Abstract
In this article I offer a critical examination of Darwin's contemporary food markets and, in particular, the Mindil Beach Night Markets, as sites of ‘tropical cosmopolitanism’. To do so, I focus on the intersection of place and food to illuminate what it reveals about the rich and complex history of cultural exchange on this small city site and, in turn, what this may reveal about contemporary postcolonial multiculture. As a high profile and significant place, both geographically and socially, Mindil Beach furnishes the researcher with a rich cultural text through which the various affordances of space and food reflect broader politico-cultural thinking.
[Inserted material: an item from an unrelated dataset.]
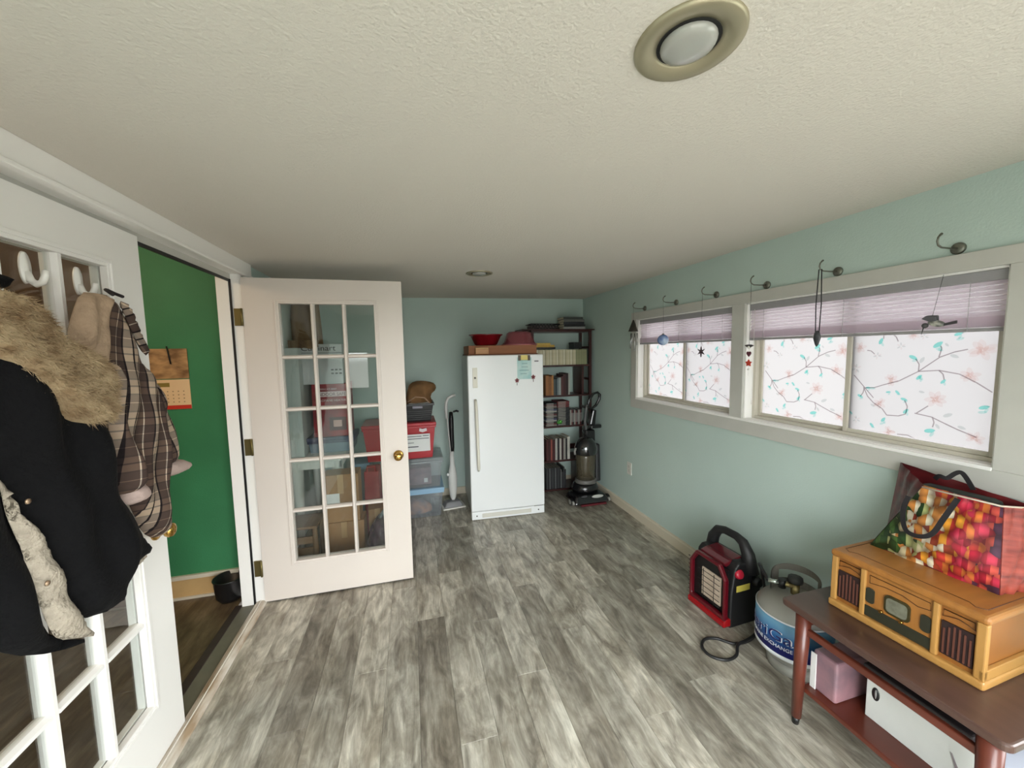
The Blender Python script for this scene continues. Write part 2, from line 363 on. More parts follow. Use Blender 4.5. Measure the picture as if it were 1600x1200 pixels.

Within such a framework I consider the erasures and silences, presences and absences contributing to the degree to which the multiculturally rich Mindil hawker stalls can be considered demonstrative of a national vision of cosmopolitanism that is truly postcolonial, and hence more than simply ‘banal cosmopolitanism’ (Beck 2007).
Acknowledgements
I am grateful to Lisa Law for first suggesting ‘tropical cosmopolitanism’ as a useful concept for understanding contemporary lifestyle politics in the tropical zones of the industrialized world.
Notes
1. The ‘Creative Tropical City’ project was funded by the Australian Research Council (LP0667445) and included financial and in-kind contributions from Tourism NT, the Northern Territory Government Department of Natural Resources, the Environment and the Arts (NRETA), and Darwin City Council.
2. Although this vision is somewhat problematic given the racial mix of these attendees especially among the local population which is a little more mixed befitting the city's history.